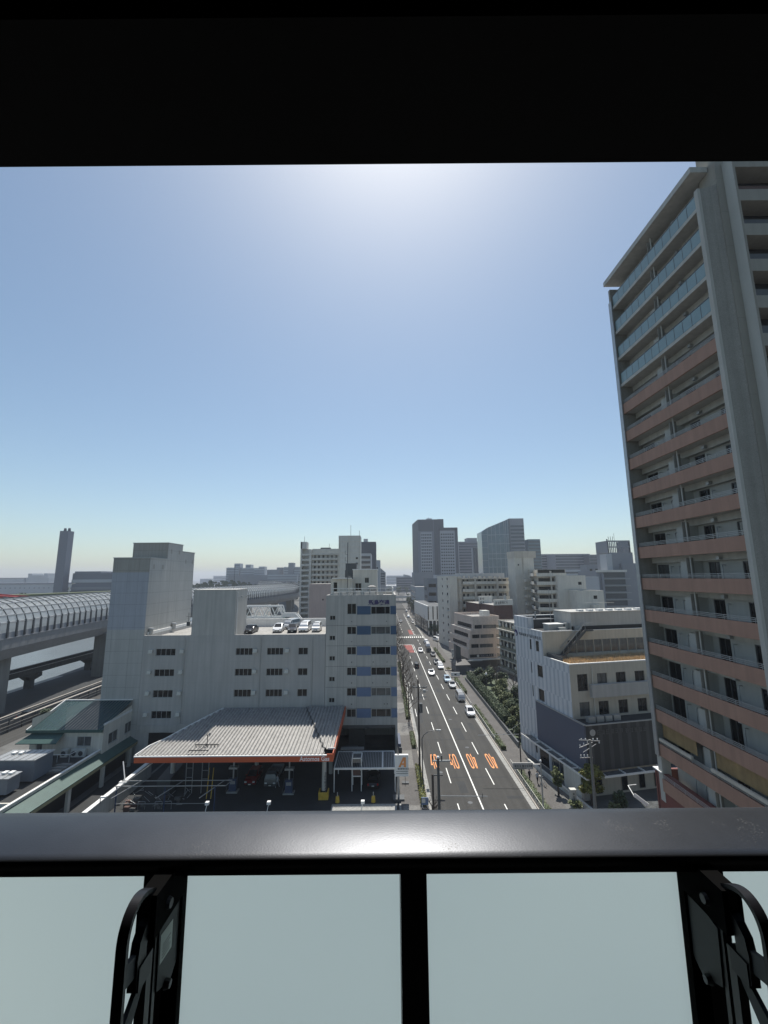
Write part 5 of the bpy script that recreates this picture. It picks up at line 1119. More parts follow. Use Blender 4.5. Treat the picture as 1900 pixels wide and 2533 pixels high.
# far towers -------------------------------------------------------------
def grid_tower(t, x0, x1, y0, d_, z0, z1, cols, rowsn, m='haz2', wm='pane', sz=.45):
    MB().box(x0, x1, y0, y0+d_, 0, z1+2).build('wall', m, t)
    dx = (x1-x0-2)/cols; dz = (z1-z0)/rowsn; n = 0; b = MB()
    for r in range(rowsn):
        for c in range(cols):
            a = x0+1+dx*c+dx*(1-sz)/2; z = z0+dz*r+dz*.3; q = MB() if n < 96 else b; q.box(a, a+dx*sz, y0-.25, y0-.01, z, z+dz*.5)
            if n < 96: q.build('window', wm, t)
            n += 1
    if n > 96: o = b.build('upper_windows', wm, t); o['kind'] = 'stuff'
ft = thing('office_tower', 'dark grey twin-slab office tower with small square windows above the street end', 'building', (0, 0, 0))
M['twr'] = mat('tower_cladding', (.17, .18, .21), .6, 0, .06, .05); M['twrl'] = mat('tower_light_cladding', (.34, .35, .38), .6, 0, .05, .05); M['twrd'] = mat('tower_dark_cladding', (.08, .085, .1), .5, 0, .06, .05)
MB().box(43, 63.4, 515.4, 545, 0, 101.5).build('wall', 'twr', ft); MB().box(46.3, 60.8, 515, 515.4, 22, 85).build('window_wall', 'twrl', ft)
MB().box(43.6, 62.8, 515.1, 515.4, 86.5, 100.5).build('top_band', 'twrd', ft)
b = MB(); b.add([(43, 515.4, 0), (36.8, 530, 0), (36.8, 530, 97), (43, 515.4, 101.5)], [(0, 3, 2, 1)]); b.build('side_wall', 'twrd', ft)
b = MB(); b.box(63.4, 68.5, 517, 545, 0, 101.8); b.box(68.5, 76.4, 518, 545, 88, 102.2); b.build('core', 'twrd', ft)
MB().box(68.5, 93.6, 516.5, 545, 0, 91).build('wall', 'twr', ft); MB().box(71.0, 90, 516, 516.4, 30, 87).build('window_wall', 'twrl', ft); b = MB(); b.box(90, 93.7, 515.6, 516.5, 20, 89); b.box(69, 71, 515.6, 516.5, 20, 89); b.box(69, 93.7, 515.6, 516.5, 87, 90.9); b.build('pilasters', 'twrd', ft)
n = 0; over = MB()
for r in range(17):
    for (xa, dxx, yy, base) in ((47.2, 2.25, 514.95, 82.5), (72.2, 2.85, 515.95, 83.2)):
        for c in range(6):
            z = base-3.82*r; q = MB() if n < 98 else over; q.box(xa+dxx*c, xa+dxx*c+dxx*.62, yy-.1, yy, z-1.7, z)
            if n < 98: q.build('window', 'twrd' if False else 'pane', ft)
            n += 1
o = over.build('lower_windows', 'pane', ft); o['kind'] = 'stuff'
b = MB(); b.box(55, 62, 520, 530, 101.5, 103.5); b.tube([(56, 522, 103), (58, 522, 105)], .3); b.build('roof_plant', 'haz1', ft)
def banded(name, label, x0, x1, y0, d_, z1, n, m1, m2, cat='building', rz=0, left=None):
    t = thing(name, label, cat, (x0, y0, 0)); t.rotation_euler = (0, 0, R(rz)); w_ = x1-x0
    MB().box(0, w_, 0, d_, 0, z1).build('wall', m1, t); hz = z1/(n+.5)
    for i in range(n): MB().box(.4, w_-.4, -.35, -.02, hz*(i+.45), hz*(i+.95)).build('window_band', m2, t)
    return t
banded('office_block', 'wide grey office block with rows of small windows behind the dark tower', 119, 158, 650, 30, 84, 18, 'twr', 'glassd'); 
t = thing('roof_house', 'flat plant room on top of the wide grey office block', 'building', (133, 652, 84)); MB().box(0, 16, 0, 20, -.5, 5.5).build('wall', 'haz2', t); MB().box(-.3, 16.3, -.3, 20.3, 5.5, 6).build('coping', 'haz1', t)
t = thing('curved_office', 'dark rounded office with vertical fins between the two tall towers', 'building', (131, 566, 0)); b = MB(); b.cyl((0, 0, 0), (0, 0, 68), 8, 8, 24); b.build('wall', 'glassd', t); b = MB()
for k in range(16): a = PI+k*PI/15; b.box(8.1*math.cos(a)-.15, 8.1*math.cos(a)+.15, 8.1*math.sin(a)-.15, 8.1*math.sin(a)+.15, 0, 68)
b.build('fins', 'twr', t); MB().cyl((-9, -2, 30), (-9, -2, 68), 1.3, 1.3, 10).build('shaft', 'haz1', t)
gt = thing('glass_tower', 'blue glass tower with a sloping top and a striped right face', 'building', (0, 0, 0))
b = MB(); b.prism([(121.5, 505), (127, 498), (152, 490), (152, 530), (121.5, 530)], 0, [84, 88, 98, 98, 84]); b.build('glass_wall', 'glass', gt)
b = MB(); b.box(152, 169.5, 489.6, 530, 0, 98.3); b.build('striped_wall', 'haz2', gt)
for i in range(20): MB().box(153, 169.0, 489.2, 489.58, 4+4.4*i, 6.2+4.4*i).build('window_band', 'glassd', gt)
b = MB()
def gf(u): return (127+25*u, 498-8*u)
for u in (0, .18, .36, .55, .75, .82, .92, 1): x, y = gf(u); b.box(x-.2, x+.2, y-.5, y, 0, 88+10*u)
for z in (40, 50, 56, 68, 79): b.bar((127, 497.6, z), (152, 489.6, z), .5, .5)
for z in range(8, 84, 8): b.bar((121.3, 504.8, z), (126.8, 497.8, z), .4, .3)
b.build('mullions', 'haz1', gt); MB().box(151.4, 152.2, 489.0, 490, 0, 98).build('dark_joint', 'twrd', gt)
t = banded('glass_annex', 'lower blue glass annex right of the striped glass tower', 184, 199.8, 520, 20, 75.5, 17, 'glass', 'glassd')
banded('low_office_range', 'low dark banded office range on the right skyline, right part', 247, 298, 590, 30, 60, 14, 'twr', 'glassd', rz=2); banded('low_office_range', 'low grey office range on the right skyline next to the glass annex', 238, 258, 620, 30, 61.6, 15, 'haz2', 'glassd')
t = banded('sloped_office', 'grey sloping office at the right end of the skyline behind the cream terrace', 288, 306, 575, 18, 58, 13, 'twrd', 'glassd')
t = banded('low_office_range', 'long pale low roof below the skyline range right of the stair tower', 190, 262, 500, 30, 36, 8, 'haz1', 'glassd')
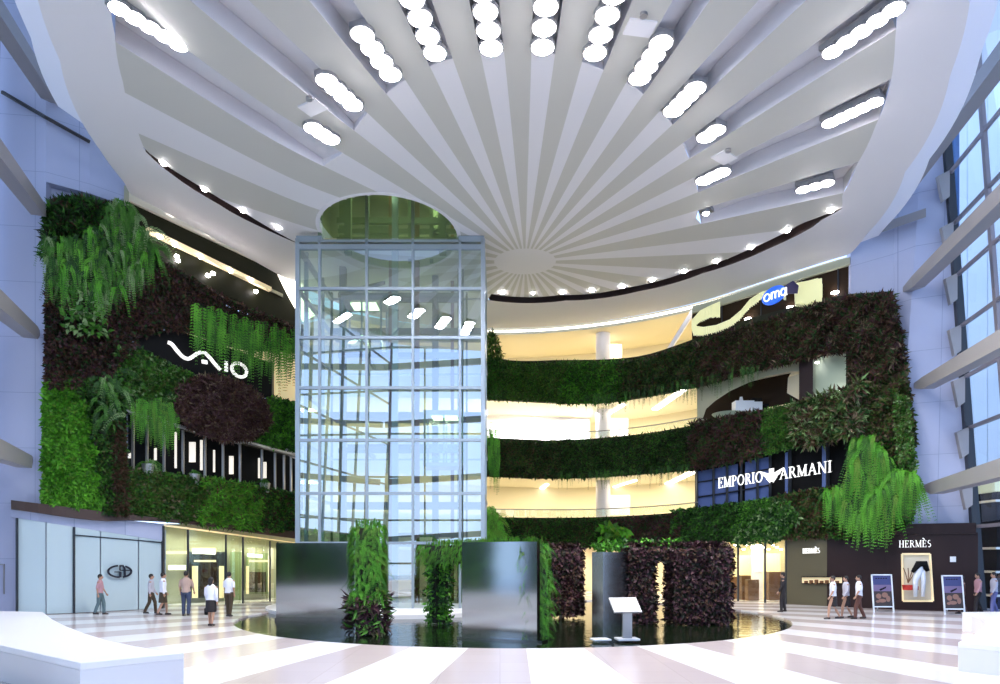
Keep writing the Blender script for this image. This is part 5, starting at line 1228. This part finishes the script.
----------
WHAT IS ASKED:
Without the pictures, print the whole listing exactly as given.

OUTPUT OF THE TASK:
Write part 5 of the bpy script that recreates this picture. It picks up at line 1119. More parts follow. Use Blender 4.5. Treat the picture as 1900 pixels wide and 2533 pixels high.
# far towers -------------------------------------------------------------
def grid_tower(t, x0, x1, y0, d_, z0, z1, cols, rowsn, m='haz2', wm='pane', sz=.45):
    MB().box(x0, x1, y0, y0+d_, 0, z1+2).build('wall', m, t)
    dx = (x1-x0-2)/cols; dz = (z1-z0)/rowsn; n = 0; b = MB()
    for r in range(rowsn):
        for c in range(cols):
            a = x0+1+dx*c+dx*(1-sz)/2; z = z0+dz*r+dz*.3; q = MB() if n < 96 else b; q.box(a, a+dx*sz, y0-.25, y0-.01, z, z+dz*.5)
            if n < 96: q.build('window', wm, t)
            n += 1
    if n > 96: o = b.build('upper_windows', wm, t); o['kind'] = 'stuff'
ft = thing('office_tower', 'dark grey twin-slab office tower with small square windows above the street end', 'building', (0, 0, 0))
M['twr'] = mat('tower_cladding', (.17, .18, .21), .6, 0, .06, .05); M['twrl'] = mat('tower_light_cladding', (.34, .35, .38), .6, 0, .05, .05); M['twrd'] = mat('tower_dark_cladding', (.08, .085, .1), .5, 0, .06, .05)
MB().box(43, 63.4, 515.4, 545, 0, 101.5).build('wall', 'twr', ft); MB().box(46.3, 60.8, 515, 515.4, 22, 85).build('window_wall', 'twrl', ft)
MB().box(43.6, 62.8, 515.1, 515.4, 86.5, 100.5).build('top_band', 'twrd', ft)
b = MB(); b.add([(43, 515.4, 0), (36.8, 530, 0), (36.8, 530, 97), (43, 515.4, 101.5)], [(0, 3, 2, 1)]); b.build('side_wall', 'twrd', ft)
b = MB(); b.box(63.4, 68.5, 517, 545, 0, 101.8); b.box(68.5, 76.4, 518, 545, 88, 102.2); b.build('core', 'twrd', ft)
MB().box(68.5, 93.6, 516.5, 545, 0, 91).build('wall', 'twr', ft); MB().box(71.0, 90, 516, 516.4, 30, 87).build('window_wall', 'twrl', ft); b = MB(); b.box(90, 93.7, 515.6, 516.5, 20, 89); b.box(69, 71, 515.6, 516.5, 20, 89); b.box(69, 93.7, 515.6, 516.5, 87, 90.9); b.build('pilasters', 'twrd', ft)
n = 0; over = MB()
for r in range(17):
    for (xa, dxx, yy, base) in ((47.2, 2.25, 514.95, 82.5), (72.2, 2.85, 515.95, 83.2)):
        for c in range(6):
            z = base-3.82*r; q = MB() if n < 98 else over; q.box(xa+dxx*c, xa+dxx*c+dxx*.62, yy-.1, yy, z-1.7, z)
            if n < 98: q.build('window', 'twrd' if False else 'pane', ft)
            n += 1
o = over.build('lower_windows', 'pane', ft); o['kind'] = 'stuff'
b = MB(); b.box(55, 62, 520, 530, 101.5, 103.5); b.tube([(56, 522, 103), (58, 522, 105)], .3); b.build('roof_plant', 'haz1', ft)
def banded(name, label, x0, x1, y0, d_, z1, n, m1, m2, cat='building', rz=0, left=None):
    t = thing(name, label, cat, (x0, y0, 0)); t.rotation_euler = (0, 0, R(rz)); w_ = x1-x0
    MB().box(0, w_, 0, d_, 0, z1).build('wall', m1, t); hz = z1/(n+.5)
    for i in range(n): MB().box(.4, w_-.4, -.35, -.02, hz*(i+.45), hz*(i+.95)).build('window_band', m2, t)
    return t
banded('office_block', 'wide grey office block with rows of small windows behind the dark tower', 119, 158, 650, 30, 84, 18, 'twr', 'glassd'); 
t = thing('roof_house', 'flat plant room on top of the wide grey office block', 'building', (133, 652, 84)); MB().box(0, 16, 0, 20, -.5, 5.5).build('wall', 'haz2', t); MB().box(-.3, 16.3, -.3, 20.3, 5.5, 6).build('coping', 'haz1', t)
t = thing('curved_office', 'dark rounded office with vertical fins between the two tall towers', 'building', (131, 566, 0)); b = MB(); b.cyl((0, 0, 0), (0, 0, 68), 8, 8, 24); b.build('wall', 'glassd', t); b = MB()
for k in range(16): a = PI+k*PI/15; b.box(8.1*math.cos(a)-.15, 8.1*math.cos(a)+.15, 8.1*math.sin(a)-.15, 8.1*math.sin(a)+.15, 0, 68)
b.build('fins', 'twr', t); MB().cyl((-9, -2, 30), (-9, -2, 68), 1.3, 1.3, 10).build('shaft', 'haz1', t)
gt = thing('glass_tower', 'blue glass tower with a sloping top and a striped right face', 'building', (0, 0, 0))
b = MB(); b.prism([(121.5, 505), (127, 498), (152, 490), (152, 530), (121.5, 530)], 0, [84, 88, 98, 98, 84]); b.build('glass_wall', 'glass', gt)
b = MB(); b.box(152, 169.5, 489.6, 530, 0, 98.3); b.build('striped_wall', 'haz2', gt)
for i in range(20): MB().box(153, 169.0, 489.2, 489.58, 4+4.4*i, 6.2+4.4*i).build('window_band', 'glassd', gt)
b = MB()
def gf(u): return (127+25*u, 498-8*u)
for u in (0, .18, .36, .55, .75, .82, .92, 1): x, y = gf(u); b.box(x-.2, x+.2, y-.5, y, 0, 88+10*u)
for z in (40, 50, 56, 68, 79): b.bar((127, 497.6, z), (152, 489.6, z), .5, .5)
for z in range(8, 84, 8): b.bar((121.3, 504.8, z), (126.8, 497.8, z), .4, .3)
b.build('mullions', 'haz1', gt); MB().box(151.4, 152.2, 489.0, 490, 0, 98).build('dark_joint', 'twrd', gt)
t = banded('glass_annex', 'lower blue glass annex right of the striped glass tower', 184, 199.8, 520, 20, 75.5, 17, 'glass', 'glassd')
banded('low_office_range', 'low dark banded office range on the right skyline, right part', 247, 298, 590, 30, 60, 14, 'twr', 'glassd', rz=2); banded('low_office_range', 'low grey office range on the right skyline next to the glass annex', 238, 258, 620, 30, 61.6, 15, 'haz2', 'glassd')
t = banded('sloped_office', 'grey sloping office at the right end of the skyline behind the cream terrace', 288, 306, 575, 18, 58, 13, 'twrd', 'glassd')
t = banded('low_office_range', 'long pale low roof below the skyline range right of the stair tower', 190, 262, 500, 30, 36, 8, 'haz1', 'glassd')
Keep writing the Blender script for this image. This is part 5, starting at line 1228. This part finishes the script.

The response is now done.